Friday, 24 February 2012

Going Further, Deeper

Last night, the third in the run, was press night and the theatre was almost full. There was a nervous tension among the cast before lights down and even I found myself affected. Until now, I realised, I have just been sailing through this production. All I had to do, I thought, in two of the roles (Cardinal's Man, Executioner) was stand still, walk slowly and look mean, while in the third role (Keeper - pictured below, photo by Robert Gooch) my task was to move and look crazy. With all the moves choreographed and no more than five lines, totalling sixteen words, sprinkled throughout the play, I didn't have much to worry about.

So far so easy. But something happened last night that made me realise the scope for development even in a non-speaking role. Each day I had seen other players develop their characters, their actions and words bringing depth and meaning to both their characters and the play as a whole (particularly Robin Holden as Duke Ferdinand, the unstable aristocrat obsessed with his sister's purity descending into madness and murder) but I had thought that my input was fixed. Over the weeks of rehearsal I had added a tic here and movement there; it seemed to work and during rehearsals, glowering Bruce and others expressed their satisfaction with what I did. By opening night I was sure I had reached the peak of my performance - a peak that could be easily maintained.

Last night, however, something forced itself out from within me. I found myself no longer representing Roderigo (one of the Cardinal's Men) but being Roderigo himself. This man's walk and his expression changed as his attitude towards his employer moved from respect to insolence. This man, who had spent his adult life at the heart of intrigue, aloof, uninvolved, saw what was happening to the Duchess and her brothers and no longer gave a damn - in fact he looked forward to the carnage that would bring an end to them all. Throughout the play this Roderigo drew the audience's attention simply by being there, by saying nothing, by watching, watching, watching.

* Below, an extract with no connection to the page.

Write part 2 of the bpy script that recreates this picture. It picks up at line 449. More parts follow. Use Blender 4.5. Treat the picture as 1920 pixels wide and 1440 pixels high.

This was not just my own fancy. At the end of the evening, when the press and public joined us for drinks (not a regular event, so don't expect that on the night that you come), two people came up, unsolicited, to say how scary and sinister I looked. I was pleased to be praised for my Keeper  - a role based primarily on the generic Igor, the deformed half-wit who assists Frankenstein and other mad scientists, shuffling here and there eagerly, often confused by events around him. With my right leg and arm stiff, my body hunched, my face darting hither and thither and my brow frequently crinkling in bemusement, even in that comic scene it was Igor, not I, who took the stage, with far more movement and expression than I had portrayed him.

I'm not sure what will happen tonight - or in the next three weeks. Some nights I may revert to my perfunctory performance - which is competent and acceptable - but on those nights I think I will have little pride in my work. Most nights, however, I now expect that the characters will take over and I will find myself going further and deeper into their lives, and into the hearts and minds of the audience around me.